WHAT IS EXPECTED ▸ Which lines contain the word "scene"? Return each of them as written.

INPUT ▸

┄┄┄┄┄┄┄┄┄┄

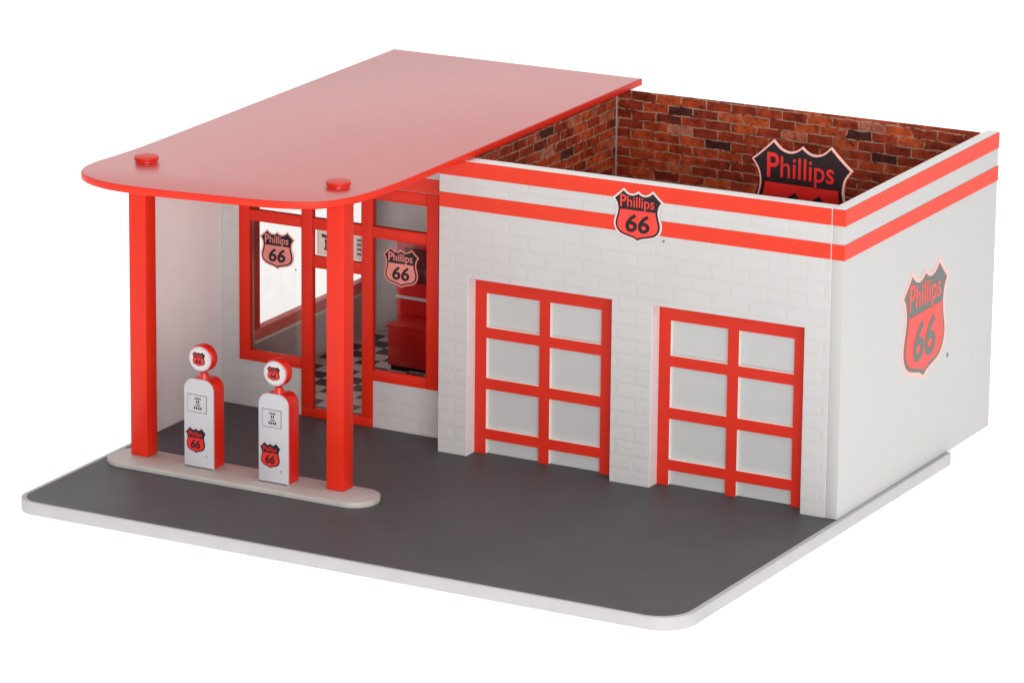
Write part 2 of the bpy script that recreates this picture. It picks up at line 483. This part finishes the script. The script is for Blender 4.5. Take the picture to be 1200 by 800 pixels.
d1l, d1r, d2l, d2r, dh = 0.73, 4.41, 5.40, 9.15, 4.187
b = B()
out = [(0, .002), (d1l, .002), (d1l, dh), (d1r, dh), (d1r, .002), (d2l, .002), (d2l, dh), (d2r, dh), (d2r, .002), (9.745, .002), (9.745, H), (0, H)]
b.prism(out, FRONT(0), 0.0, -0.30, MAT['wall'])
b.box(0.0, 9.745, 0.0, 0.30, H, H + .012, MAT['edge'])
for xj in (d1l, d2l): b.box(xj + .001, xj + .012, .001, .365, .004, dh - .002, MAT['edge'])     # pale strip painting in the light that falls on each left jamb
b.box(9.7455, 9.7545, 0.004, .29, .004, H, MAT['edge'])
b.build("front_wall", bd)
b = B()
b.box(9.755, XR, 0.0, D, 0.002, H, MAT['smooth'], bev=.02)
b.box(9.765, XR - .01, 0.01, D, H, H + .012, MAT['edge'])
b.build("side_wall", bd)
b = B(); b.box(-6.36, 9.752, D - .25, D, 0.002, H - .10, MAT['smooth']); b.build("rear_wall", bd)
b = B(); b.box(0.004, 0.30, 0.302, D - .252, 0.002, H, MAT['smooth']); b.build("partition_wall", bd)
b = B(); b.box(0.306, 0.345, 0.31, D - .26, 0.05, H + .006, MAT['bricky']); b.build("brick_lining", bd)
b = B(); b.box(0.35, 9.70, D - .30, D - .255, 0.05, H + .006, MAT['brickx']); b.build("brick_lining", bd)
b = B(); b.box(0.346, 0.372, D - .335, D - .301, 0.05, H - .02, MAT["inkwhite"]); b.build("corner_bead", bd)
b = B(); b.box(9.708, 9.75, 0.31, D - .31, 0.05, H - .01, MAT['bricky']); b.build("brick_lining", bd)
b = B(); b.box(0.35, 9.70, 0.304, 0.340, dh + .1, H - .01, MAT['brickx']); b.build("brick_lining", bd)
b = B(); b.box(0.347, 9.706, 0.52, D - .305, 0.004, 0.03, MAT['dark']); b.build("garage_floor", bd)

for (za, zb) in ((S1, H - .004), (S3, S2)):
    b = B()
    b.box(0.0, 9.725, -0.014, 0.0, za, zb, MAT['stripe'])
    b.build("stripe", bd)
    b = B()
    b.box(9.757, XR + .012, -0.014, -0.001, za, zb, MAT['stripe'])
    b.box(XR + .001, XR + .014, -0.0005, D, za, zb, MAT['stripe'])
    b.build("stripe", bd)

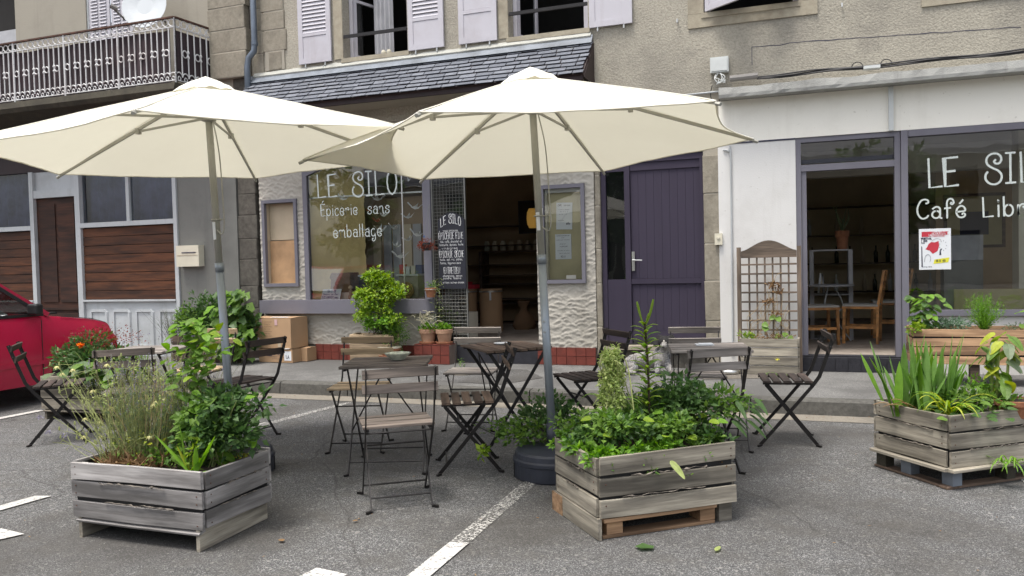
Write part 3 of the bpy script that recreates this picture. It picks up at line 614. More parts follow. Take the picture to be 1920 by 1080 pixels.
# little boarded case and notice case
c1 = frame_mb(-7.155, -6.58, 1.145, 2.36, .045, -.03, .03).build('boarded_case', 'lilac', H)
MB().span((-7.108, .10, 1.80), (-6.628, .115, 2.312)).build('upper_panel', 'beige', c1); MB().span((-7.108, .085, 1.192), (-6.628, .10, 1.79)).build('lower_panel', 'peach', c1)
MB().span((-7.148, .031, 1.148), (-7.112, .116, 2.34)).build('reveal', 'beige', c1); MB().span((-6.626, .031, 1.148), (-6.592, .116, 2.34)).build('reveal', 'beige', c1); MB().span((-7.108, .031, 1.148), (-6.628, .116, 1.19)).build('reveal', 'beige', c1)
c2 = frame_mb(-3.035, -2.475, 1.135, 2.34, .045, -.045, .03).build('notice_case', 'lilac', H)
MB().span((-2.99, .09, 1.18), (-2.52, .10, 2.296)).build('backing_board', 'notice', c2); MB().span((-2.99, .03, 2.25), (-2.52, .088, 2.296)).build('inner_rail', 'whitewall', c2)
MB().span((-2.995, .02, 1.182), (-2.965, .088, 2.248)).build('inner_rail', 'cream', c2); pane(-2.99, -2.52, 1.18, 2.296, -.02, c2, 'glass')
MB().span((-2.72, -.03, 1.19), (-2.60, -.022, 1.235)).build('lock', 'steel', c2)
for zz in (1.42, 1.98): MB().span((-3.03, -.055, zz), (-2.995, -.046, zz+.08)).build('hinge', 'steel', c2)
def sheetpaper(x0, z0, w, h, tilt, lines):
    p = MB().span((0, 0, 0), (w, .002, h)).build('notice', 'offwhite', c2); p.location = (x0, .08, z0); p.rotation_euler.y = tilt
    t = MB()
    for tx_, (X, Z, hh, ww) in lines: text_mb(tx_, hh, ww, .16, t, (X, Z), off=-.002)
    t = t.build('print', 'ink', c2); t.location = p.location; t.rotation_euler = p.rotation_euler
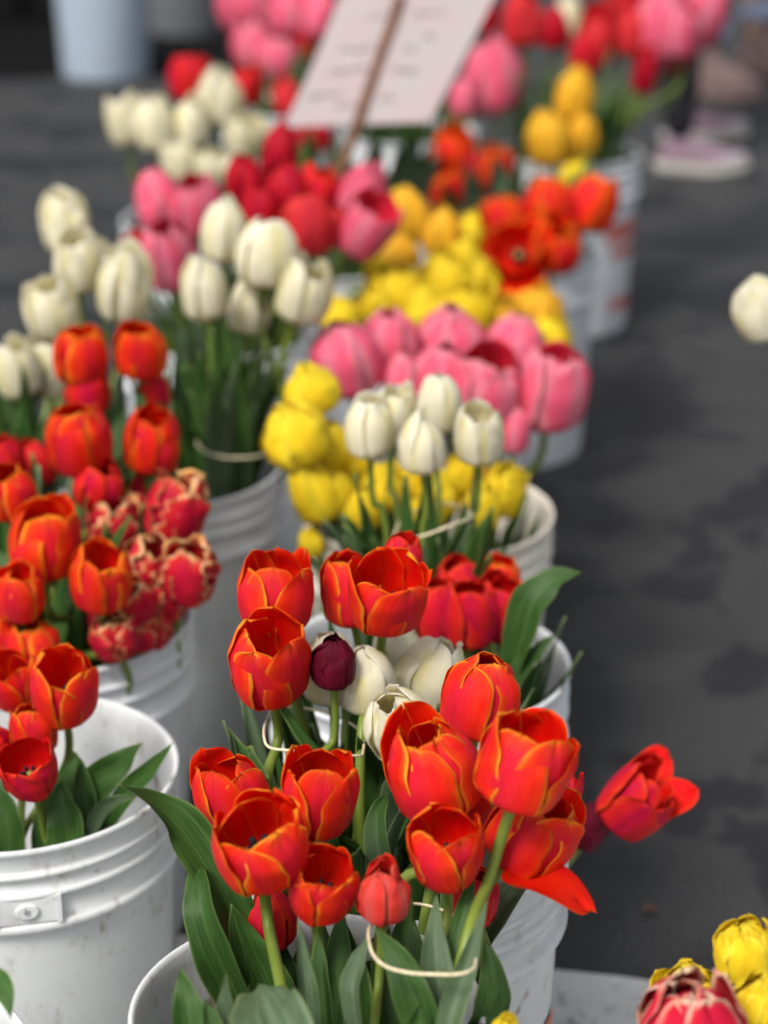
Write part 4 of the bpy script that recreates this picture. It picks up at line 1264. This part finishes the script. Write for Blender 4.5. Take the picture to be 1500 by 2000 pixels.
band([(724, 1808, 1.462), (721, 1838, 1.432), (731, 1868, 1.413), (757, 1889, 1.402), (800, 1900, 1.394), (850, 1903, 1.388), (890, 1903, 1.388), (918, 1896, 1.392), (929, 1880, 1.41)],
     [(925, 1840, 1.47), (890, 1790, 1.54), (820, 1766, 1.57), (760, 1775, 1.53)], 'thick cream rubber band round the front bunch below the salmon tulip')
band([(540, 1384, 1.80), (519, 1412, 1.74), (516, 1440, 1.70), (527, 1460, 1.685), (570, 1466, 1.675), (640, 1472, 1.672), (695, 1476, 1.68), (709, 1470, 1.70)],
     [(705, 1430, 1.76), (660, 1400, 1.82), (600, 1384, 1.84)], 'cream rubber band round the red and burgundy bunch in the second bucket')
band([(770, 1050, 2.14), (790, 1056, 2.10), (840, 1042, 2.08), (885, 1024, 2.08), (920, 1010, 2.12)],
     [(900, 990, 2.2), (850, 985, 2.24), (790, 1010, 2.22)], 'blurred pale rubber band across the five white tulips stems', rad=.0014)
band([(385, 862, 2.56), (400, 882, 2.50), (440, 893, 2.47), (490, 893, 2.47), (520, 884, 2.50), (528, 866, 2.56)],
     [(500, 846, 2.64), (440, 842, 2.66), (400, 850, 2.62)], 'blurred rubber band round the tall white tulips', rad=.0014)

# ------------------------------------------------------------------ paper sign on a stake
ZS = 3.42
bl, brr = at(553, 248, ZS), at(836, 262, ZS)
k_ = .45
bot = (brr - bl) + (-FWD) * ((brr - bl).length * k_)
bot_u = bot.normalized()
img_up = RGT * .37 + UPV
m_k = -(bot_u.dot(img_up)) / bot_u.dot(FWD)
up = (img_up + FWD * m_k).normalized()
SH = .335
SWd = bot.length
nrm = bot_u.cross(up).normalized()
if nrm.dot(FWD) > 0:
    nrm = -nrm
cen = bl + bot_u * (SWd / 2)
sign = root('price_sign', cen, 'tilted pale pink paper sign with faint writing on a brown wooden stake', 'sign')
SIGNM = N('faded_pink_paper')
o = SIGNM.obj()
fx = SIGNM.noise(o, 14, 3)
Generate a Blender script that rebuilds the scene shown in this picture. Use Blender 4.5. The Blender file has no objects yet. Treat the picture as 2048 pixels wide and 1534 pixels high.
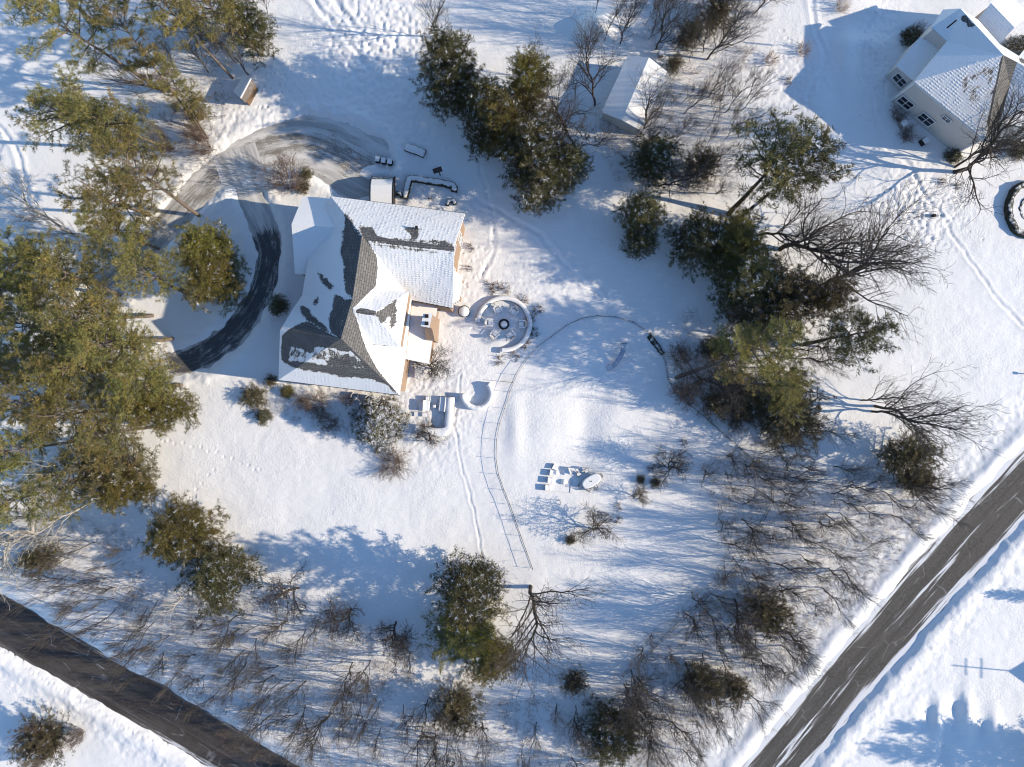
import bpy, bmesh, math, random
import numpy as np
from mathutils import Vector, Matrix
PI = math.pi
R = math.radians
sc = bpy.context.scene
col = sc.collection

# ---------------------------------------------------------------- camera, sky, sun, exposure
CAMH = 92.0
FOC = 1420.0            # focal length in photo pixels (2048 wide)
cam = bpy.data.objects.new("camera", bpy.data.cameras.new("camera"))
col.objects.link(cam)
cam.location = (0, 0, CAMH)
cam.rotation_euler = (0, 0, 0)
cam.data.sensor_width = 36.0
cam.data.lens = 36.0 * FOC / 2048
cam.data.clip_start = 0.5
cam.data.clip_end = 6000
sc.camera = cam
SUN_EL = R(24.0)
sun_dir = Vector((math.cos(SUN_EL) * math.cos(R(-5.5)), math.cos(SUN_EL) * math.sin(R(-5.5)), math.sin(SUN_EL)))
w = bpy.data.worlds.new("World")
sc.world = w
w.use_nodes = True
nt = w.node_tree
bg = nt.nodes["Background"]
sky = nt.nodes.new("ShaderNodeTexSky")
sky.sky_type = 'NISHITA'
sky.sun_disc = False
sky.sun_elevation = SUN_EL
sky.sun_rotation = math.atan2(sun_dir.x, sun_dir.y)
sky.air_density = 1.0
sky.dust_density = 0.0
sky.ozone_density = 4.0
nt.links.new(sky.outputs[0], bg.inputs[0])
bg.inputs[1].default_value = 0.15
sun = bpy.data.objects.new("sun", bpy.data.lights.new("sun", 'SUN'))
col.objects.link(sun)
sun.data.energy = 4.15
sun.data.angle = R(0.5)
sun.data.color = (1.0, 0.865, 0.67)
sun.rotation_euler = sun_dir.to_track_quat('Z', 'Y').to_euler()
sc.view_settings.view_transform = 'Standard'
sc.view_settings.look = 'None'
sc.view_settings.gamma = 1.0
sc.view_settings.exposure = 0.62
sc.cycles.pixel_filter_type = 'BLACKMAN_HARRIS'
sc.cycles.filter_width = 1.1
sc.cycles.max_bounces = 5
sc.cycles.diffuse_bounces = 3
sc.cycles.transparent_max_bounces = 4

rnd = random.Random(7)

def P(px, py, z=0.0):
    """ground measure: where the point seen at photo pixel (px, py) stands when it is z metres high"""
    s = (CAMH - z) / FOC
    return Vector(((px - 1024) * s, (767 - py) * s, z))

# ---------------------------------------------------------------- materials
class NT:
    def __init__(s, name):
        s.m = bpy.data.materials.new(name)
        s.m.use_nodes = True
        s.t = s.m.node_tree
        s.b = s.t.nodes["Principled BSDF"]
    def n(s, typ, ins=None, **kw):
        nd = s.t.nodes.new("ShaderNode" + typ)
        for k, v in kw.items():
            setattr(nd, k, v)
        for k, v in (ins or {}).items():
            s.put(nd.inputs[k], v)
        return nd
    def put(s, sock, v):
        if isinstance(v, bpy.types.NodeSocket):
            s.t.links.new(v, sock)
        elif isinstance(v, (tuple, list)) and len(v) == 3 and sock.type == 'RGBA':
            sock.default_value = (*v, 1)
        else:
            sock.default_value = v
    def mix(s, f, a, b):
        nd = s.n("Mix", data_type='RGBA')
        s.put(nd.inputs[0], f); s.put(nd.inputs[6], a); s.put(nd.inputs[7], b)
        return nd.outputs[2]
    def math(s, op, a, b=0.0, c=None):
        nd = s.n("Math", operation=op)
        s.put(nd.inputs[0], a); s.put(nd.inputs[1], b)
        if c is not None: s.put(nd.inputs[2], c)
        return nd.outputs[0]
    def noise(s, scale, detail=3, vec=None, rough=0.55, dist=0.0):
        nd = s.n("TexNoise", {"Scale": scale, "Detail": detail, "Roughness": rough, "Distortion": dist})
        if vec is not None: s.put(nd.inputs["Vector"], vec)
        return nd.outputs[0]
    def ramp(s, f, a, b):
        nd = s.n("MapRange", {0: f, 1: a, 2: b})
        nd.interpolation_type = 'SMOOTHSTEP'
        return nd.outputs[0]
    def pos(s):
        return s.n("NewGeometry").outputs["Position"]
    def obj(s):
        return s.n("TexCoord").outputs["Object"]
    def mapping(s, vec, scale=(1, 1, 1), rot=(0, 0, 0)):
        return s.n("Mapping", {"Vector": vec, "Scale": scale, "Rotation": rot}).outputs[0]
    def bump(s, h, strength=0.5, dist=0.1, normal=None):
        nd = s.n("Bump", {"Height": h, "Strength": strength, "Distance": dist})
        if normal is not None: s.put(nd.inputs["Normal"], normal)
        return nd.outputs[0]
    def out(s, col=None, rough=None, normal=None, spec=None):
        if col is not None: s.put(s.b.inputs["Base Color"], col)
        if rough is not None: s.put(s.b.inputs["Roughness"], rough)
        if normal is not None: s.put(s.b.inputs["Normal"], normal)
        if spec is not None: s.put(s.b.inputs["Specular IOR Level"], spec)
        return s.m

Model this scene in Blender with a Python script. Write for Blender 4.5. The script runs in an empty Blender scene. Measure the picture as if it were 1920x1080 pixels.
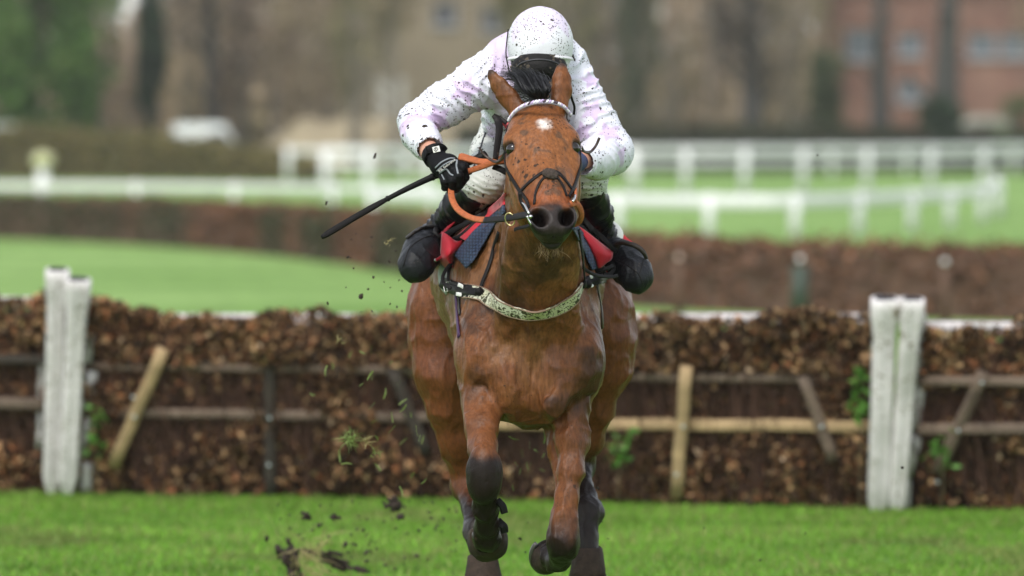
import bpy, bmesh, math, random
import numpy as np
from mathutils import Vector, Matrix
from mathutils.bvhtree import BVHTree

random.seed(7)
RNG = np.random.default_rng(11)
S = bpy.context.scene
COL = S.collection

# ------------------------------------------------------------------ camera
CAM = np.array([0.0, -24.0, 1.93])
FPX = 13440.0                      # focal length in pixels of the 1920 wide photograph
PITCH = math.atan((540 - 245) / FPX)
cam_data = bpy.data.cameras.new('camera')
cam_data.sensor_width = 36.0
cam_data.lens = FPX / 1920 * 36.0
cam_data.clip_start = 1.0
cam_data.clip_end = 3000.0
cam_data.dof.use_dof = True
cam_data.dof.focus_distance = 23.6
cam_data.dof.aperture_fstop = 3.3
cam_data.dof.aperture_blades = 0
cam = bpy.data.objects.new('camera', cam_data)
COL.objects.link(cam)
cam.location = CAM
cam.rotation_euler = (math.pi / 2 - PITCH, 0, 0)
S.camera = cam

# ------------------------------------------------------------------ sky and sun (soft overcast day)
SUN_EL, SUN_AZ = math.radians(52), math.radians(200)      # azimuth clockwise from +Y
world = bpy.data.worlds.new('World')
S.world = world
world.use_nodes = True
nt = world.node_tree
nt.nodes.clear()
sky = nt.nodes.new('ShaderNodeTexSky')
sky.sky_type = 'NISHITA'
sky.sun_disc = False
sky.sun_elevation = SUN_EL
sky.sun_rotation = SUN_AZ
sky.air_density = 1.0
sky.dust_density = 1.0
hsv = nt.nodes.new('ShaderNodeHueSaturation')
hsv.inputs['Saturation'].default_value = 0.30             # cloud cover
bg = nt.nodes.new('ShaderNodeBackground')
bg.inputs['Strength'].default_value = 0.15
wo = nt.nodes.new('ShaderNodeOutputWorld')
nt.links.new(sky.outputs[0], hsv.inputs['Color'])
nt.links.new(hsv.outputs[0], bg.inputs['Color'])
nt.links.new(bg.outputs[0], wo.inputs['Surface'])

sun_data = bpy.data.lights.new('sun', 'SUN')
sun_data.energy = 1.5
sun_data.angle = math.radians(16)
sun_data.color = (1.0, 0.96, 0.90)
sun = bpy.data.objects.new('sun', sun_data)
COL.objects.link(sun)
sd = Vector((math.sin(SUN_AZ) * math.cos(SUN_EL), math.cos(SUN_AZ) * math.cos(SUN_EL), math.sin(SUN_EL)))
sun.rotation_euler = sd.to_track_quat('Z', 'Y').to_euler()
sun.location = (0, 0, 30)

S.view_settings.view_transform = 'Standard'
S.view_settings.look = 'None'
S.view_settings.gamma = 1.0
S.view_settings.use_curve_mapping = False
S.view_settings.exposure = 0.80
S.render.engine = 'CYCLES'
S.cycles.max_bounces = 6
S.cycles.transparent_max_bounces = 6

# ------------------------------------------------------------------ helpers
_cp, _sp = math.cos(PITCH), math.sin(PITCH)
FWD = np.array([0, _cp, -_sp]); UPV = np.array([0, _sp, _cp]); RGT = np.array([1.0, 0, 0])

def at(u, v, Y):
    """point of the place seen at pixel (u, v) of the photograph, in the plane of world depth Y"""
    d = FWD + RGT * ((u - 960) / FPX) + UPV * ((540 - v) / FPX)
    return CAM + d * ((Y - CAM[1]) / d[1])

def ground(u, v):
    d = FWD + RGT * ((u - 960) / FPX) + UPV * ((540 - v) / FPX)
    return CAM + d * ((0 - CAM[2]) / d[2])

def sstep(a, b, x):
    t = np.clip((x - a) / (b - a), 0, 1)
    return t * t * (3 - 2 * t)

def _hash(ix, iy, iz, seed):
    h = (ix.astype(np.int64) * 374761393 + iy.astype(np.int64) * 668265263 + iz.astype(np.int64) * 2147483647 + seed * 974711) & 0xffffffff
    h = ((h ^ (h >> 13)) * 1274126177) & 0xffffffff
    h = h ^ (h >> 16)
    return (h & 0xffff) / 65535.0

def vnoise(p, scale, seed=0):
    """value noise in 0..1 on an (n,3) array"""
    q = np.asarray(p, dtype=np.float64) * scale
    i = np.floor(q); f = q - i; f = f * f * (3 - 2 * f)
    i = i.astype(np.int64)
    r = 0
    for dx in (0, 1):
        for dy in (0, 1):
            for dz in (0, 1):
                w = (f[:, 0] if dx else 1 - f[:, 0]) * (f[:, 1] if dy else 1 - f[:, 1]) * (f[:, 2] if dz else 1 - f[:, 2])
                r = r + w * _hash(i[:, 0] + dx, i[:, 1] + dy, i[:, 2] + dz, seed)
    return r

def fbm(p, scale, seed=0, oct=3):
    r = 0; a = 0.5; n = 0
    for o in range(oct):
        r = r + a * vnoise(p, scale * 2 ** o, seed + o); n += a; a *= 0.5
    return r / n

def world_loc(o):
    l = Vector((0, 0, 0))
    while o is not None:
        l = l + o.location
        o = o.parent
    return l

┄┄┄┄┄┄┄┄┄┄

THE COMPLETED TASK ▸
Generate a Blender script that rebuilds the scene shown in this picture. Use Blender 4.5. The Blender file has no objects yet. Treat the picture as 2048 pixels wide and 1534 pixels high.
sc = bpy.context.scene
Model this scene in Blender with a Python script. Write for Blender 4.5. The script runs in an empty Blender scene. Measure the picture as if it were 1920x1080 pixels.
S = bpy.context.scene